GE announced on Tuesday that it signed an agreement with the French company, Compagnie Française d’Assurance pour le Commerce Extérieur, to move 400 jobs to Europe from New York, Texas, Maine, and South Carolina. Next year, GE plans to move another 100 jobs from a facility outside of Houston to Hungary and China.

The move was made, the company claims, because of Congress’ failure to reauthorize the Export-Import Bank.

The company says it is bidding on $11 billion worth of projects that it will not take up without the support of a governmental export agency.

“In a competitive world, we are left with no choice but to invest in non-U.S. manufacturing and move production to countries that support high-tech exports,” John Rice, vice chairman at GE, said in a statement on Tuesday.

The Senate voted 64-29 in July to reauthorize the bank, but House Republican leaders have declined to take up the bill for a vote. Many conservative Republicans have criticized the bank for favoring special interests and politically-connected corporations.

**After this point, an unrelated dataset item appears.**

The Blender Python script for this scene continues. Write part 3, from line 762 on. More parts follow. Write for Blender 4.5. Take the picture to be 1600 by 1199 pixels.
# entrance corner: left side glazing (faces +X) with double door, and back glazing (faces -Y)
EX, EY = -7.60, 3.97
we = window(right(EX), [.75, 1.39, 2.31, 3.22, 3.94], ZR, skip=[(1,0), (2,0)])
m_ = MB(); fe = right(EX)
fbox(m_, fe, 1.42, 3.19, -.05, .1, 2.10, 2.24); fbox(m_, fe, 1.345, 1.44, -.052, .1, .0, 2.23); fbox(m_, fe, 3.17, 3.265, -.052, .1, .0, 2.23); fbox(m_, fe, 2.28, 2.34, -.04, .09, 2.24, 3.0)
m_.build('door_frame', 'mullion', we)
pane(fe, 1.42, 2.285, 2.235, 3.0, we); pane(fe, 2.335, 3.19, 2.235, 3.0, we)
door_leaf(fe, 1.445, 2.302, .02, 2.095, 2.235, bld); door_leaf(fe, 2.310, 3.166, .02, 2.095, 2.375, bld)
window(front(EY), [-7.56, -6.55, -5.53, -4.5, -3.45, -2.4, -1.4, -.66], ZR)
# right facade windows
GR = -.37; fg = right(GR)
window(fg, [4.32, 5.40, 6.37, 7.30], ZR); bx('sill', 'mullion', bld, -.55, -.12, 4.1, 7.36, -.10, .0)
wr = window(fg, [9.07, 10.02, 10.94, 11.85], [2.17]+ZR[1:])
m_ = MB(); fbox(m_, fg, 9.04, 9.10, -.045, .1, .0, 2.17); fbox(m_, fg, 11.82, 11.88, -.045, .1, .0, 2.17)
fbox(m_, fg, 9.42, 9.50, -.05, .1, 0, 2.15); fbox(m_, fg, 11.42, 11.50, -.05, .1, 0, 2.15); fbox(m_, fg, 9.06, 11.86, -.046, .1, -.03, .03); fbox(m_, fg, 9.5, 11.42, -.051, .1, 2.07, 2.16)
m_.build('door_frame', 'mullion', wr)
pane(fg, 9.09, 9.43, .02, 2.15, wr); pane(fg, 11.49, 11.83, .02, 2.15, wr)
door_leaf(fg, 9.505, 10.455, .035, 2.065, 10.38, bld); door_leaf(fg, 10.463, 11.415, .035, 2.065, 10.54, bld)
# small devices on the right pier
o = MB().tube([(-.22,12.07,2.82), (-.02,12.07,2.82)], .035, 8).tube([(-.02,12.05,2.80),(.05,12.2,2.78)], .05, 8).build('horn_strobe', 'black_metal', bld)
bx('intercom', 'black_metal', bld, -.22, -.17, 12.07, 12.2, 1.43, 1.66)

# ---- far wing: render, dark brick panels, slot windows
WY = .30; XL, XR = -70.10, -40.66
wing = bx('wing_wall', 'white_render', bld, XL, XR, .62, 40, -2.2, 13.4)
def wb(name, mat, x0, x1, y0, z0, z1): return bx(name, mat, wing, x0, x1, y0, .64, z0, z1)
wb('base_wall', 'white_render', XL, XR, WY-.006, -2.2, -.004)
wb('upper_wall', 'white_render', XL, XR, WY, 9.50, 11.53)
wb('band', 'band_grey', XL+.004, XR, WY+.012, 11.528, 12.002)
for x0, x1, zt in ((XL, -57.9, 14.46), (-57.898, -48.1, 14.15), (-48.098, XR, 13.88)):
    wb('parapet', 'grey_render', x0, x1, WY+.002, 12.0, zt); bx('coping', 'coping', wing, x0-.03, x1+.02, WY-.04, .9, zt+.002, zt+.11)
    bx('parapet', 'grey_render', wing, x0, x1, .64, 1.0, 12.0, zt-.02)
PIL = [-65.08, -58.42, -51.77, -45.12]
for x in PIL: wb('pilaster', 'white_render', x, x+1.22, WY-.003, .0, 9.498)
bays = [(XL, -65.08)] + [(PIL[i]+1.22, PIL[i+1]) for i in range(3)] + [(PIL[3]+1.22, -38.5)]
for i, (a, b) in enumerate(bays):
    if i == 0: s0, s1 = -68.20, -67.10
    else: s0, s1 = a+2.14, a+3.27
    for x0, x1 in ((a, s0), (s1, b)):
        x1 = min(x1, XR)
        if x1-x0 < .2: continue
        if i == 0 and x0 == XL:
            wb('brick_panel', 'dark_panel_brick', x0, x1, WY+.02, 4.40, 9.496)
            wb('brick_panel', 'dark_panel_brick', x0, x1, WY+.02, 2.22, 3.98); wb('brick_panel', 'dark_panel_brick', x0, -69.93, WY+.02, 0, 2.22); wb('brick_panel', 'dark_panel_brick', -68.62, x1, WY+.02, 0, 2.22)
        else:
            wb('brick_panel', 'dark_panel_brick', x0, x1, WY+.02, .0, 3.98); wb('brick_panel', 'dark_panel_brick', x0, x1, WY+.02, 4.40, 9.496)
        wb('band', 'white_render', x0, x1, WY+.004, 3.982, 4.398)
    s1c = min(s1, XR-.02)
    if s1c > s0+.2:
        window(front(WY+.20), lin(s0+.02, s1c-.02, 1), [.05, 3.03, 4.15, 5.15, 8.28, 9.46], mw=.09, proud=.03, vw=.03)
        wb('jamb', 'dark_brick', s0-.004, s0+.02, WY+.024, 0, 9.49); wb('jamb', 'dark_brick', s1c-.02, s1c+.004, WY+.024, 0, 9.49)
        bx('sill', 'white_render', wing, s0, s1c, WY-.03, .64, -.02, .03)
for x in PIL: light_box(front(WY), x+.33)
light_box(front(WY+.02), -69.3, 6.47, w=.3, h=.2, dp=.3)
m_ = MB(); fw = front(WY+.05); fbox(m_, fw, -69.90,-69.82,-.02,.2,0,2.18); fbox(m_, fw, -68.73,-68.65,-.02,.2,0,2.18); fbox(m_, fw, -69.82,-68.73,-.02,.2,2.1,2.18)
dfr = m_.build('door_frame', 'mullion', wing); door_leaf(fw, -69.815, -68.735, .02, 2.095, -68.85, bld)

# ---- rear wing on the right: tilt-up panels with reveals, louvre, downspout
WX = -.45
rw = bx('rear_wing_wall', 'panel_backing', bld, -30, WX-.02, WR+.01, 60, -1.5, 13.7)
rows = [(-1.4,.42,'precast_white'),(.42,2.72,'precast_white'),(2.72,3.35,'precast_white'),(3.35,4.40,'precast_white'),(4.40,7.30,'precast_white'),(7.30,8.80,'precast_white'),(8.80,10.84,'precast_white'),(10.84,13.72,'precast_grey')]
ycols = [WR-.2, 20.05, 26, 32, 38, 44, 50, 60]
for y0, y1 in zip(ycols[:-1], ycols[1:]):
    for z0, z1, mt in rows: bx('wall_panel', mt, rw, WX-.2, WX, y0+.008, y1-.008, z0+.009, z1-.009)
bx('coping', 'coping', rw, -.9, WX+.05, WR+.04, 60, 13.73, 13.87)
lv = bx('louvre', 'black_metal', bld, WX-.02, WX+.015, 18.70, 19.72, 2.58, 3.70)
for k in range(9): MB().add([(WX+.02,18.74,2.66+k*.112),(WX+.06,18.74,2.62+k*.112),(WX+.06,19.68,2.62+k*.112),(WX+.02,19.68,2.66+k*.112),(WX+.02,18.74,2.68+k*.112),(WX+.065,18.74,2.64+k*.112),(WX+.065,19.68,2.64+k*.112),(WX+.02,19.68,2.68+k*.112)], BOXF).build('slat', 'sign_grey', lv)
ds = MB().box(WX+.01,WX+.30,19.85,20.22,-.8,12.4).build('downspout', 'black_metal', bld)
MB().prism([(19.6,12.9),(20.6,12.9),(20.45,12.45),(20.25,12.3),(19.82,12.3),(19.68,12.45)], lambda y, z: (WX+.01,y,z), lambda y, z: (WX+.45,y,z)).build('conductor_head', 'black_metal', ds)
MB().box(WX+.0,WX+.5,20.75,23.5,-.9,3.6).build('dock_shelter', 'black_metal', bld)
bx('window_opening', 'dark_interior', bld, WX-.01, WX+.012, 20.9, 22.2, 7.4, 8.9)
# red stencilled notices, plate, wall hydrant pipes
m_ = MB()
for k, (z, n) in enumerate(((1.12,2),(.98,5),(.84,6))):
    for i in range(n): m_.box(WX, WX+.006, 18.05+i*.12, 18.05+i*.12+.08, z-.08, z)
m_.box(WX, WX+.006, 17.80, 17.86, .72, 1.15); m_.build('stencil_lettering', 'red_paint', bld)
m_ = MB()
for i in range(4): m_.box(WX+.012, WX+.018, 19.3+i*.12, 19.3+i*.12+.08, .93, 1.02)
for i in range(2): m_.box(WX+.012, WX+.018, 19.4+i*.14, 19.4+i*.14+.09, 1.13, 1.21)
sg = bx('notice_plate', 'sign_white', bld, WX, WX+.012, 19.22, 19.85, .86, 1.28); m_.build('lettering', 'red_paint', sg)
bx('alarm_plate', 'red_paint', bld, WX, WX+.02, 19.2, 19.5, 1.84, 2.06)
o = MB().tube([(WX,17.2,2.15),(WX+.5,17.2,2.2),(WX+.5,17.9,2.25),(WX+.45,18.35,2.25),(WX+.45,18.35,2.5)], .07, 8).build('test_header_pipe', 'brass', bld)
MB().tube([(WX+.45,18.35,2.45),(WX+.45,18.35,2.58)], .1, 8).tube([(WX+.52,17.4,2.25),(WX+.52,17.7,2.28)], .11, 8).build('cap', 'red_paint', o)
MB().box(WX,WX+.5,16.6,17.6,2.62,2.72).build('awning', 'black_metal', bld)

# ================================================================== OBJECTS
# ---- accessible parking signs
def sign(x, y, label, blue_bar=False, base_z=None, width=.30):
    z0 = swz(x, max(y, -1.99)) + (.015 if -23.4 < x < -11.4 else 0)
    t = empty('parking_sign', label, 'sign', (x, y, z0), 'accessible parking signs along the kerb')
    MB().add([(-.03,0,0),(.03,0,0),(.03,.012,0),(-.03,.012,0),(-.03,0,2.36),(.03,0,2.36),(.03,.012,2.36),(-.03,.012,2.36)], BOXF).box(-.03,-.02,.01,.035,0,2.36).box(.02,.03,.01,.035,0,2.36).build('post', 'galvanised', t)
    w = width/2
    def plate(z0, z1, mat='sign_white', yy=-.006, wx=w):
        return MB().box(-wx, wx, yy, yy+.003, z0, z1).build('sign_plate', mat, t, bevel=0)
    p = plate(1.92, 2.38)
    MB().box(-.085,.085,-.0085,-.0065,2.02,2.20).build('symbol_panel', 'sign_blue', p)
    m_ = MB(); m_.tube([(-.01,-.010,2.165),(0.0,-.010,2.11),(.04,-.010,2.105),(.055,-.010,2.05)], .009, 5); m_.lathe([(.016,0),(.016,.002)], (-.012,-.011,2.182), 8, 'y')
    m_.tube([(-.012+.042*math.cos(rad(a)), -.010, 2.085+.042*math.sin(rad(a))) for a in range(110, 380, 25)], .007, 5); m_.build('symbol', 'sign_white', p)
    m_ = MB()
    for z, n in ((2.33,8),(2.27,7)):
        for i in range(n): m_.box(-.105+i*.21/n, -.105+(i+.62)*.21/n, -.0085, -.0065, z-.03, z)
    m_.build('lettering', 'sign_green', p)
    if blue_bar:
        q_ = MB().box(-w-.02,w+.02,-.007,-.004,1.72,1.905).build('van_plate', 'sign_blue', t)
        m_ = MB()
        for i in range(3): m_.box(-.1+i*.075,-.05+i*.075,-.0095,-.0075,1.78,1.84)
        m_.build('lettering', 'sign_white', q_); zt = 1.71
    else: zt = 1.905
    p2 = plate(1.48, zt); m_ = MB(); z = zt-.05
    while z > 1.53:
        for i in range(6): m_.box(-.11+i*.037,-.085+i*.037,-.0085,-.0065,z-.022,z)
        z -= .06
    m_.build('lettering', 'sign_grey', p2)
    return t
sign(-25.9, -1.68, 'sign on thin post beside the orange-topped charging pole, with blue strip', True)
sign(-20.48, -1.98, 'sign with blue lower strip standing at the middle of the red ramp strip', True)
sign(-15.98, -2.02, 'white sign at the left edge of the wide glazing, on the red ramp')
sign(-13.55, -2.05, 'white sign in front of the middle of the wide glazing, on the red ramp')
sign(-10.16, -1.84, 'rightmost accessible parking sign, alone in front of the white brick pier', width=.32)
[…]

“We hear a lot about Republicans complaining about job killing regulations, the fact is, it sounds like, based on what GE has reported today, that Republicans are killing quite a few jobs on their own,” Earnest said Tuesday.

He declined, however, to criticize GE, saying that “I won’t handicap individual business decisions.”

President Obama appointed the company’s CEO, Jeffrey Immelt, to his Economic Recovery Advisory Board in 2009. Obama also picked Immelt — who has been touted as the administration’s “Jobs Czar” — to chair an outside panel of economic advisers.